Professor Bilgrami’s main intellectual interests are in the philosophy of mind and language, and in political philosophy and moral psychology. His PhD thesis, titled “Meaning as invariance”, was on the subject of the indeterminacy of translation and issues concerning realism.

Among his books in the philosophy of language and mind are Belief and Meaning (1992) and Self-Knowledge and Resentment (2006). His writings in the other central area of his intellectual interests, political philosophy and moral psychology, have significantly influenced and continue to influence our public discourse on politics, ideology, religion, modernity, culture and history. Along with Marxist intellectuals such as Samir Amin, it is Bilgrami who has exposed and provided high-ranging criticism of liberalism and its limitations as a political ideology in our contemporary times.

According to Bilgrami, liberalism and liberal politics have their own limitations and cannot save us from the savagery of capital. In this way, he intellectually provokes us to go beyond liberalism and reimagine an alternative political vocabulary. His philosophy rejects the ideology of capitalism and envisions an alternative as the way forward for humanity. This alternative is, of course, Left-centric and socialistic in perspective, and Bilgrami sympathises with the Left politics in his home country and others.

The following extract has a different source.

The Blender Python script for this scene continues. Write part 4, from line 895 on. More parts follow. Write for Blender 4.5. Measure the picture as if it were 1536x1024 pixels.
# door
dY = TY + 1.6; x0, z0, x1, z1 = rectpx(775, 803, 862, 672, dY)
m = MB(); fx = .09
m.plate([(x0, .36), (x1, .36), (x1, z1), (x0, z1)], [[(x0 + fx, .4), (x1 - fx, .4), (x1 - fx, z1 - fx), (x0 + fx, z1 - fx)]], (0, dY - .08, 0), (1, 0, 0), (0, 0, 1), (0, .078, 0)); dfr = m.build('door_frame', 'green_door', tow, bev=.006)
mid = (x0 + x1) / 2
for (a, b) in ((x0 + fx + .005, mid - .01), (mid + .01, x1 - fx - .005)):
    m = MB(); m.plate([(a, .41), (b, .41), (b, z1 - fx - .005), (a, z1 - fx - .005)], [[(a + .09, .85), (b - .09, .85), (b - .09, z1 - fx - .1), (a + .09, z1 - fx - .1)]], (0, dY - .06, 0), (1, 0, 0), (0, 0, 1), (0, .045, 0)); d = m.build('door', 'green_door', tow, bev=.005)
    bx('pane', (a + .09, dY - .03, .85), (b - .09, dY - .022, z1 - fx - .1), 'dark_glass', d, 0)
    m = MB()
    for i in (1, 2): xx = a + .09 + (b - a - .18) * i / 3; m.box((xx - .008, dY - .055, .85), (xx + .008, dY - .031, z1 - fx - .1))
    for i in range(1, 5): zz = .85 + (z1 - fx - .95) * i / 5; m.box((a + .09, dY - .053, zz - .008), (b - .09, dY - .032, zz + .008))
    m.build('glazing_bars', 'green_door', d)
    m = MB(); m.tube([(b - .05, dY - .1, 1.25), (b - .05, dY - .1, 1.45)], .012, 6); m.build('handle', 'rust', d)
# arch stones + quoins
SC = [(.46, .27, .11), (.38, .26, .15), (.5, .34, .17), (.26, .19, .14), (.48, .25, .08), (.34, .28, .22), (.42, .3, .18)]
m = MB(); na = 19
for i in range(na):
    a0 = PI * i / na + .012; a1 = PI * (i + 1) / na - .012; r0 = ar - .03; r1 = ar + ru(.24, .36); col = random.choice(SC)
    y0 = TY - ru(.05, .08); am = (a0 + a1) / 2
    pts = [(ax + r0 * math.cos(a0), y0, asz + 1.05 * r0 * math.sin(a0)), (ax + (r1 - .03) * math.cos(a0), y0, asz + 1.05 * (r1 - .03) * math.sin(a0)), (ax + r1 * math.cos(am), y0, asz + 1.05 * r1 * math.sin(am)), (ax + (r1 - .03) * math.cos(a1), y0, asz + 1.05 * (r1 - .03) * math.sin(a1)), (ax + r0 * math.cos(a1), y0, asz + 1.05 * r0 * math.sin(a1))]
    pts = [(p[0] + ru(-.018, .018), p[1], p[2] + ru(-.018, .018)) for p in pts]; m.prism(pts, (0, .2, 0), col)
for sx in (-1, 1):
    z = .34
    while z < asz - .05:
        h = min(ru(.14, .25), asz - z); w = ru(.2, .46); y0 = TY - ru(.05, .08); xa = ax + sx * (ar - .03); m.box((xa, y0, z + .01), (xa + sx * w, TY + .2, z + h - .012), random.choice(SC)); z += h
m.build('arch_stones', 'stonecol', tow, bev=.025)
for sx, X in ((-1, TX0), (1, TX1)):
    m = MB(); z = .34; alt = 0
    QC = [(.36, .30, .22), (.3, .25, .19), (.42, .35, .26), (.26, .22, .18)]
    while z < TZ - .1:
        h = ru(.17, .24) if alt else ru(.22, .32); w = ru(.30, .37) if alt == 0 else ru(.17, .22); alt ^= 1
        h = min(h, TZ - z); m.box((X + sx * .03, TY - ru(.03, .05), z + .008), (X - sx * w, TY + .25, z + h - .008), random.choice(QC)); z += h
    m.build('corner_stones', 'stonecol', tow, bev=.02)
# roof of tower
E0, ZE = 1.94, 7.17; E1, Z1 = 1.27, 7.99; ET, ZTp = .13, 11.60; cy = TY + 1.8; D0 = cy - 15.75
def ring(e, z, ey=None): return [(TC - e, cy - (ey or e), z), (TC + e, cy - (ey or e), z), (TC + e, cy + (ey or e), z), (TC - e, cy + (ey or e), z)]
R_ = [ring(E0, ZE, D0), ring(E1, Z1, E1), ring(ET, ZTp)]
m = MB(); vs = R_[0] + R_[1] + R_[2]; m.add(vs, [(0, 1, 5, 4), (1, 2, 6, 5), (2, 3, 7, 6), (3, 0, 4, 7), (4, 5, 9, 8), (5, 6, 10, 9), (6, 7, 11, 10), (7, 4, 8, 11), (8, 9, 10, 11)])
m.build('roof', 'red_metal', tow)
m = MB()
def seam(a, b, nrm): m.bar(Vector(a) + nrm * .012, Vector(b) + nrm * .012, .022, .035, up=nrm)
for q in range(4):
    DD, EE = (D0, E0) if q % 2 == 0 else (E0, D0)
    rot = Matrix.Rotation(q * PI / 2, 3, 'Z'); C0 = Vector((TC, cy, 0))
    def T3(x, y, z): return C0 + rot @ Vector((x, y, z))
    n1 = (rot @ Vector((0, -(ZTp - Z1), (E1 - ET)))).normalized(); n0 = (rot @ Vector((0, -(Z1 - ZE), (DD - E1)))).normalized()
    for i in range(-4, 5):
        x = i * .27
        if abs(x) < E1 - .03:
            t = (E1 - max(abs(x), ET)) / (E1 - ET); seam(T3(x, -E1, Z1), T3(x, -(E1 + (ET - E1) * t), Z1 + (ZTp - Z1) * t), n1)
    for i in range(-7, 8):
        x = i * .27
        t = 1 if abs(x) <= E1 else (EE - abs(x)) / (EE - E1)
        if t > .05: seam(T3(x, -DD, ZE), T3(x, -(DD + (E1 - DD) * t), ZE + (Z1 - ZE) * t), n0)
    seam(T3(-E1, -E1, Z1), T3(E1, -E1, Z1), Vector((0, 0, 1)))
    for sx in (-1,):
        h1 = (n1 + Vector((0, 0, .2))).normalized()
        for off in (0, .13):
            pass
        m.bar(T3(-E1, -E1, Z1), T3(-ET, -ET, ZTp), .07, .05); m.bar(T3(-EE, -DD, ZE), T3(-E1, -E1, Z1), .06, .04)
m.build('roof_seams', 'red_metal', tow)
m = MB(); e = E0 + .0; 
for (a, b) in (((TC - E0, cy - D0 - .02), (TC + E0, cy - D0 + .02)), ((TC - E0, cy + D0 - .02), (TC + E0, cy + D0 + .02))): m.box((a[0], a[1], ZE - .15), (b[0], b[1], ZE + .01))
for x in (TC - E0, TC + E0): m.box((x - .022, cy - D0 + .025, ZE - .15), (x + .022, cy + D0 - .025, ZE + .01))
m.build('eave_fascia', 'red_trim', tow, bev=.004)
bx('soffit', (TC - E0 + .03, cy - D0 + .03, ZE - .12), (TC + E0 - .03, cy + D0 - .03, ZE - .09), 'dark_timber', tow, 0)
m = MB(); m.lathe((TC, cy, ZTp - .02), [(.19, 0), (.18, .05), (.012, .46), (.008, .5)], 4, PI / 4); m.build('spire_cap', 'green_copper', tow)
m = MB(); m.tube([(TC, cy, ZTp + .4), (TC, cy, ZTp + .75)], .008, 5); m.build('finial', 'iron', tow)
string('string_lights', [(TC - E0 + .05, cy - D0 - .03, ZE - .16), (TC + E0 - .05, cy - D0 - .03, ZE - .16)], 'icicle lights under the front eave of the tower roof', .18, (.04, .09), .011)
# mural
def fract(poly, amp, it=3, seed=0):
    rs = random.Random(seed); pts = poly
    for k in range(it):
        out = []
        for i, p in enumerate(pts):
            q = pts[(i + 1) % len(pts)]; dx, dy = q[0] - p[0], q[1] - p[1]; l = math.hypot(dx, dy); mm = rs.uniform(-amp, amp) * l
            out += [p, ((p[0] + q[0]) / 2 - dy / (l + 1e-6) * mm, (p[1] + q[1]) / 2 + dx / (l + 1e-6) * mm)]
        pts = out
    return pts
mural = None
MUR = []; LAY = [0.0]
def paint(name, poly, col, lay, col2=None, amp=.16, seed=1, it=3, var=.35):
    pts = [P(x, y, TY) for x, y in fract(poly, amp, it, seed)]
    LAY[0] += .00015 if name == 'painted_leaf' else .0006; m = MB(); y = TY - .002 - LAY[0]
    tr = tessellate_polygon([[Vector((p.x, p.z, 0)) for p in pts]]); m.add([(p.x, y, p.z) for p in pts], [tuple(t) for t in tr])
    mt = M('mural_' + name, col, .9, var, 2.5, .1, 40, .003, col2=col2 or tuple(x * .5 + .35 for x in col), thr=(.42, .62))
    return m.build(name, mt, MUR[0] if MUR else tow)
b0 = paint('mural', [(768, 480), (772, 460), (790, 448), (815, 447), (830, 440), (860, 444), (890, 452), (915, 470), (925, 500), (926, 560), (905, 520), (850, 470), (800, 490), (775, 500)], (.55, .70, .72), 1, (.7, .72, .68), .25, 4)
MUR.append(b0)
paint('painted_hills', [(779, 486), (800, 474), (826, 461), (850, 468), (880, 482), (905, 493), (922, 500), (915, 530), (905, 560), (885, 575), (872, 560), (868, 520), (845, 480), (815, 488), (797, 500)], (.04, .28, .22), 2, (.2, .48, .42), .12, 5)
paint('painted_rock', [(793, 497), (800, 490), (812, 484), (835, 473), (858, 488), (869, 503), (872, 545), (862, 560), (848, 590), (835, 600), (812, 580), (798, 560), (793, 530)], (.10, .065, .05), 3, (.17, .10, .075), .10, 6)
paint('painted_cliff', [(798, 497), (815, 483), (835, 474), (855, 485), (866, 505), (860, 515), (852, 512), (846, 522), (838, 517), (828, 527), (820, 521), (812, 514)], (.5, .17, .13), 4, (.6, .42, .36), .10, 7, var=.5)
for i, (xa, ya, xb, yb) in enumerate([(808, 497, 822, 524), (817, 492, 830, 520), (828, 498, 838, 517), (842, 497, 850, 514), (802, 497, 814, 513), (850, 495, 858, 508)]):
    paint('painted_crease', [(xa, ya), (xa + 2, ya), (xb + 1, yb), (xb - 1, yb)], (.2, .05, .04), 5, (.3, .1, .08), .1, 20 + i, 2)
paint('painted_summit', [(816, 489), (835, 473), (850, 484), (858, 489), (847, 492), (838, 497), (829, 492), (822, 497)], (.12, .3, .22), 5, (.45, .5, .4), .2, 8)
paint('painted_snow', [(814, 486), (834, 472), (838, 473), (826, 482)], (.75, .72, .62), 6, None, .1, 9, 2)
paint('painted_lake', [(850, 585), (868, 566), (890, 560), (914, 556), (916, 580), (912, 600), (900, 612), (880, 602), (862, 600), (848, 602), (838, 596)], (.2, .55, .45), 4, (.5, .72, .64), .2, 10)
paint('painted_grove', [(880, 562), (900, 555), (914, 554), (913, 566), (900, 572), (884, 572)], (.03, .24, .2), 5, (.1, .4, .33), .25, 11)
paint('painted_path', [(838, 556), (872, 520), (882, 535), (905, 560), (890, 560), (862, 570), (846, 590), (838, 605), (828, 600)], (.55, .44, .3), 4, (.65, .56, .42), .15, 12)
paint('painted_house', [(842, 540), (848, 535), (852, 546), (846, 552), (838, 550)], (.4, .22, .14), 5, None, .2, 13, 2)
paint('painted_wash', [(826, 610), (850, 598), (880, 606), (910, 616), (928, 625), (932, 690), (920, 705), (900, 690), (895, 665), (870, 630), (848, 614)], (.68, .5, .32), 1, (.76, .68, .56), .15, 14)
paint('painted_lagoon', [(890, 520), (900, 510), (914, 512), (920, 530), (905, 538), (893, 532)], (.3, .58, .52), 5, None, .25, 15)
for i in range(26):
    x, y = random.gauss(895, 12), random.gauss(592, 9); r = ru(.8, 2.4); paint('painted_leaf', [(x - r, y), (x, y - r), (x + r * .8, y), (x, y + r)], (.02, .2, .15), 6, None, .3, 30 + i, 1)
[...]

His writings and philosophical ideas on the themes of secularism, modernity, Marxism and Gandhi have produced new perspectives on these and contributed significantly to our intellectual debates. His highly influential essay “Gandhi, the Philosopher” provides a fresh reading of Mahatma Gandhi. Bilgrami unearths the integrity in Gandhi’s ideas, contrary to the popular notion of inconsistency and fragmentation in Gandhi. As a philosopher, Bilgrami, despite being an atheist, does not completely reject the scope of religion having a critically instructive role in our time. As he says, “religion is not primarily a matter of belief and doctrine but about the sense of community and shared values that it can sometimes provide in contexts where other forms of solidarity—such as a strong labour movement—are missing, and it sometimes provides a moral perspective for a humane politic as it did in the liberation theology movement in Central America.”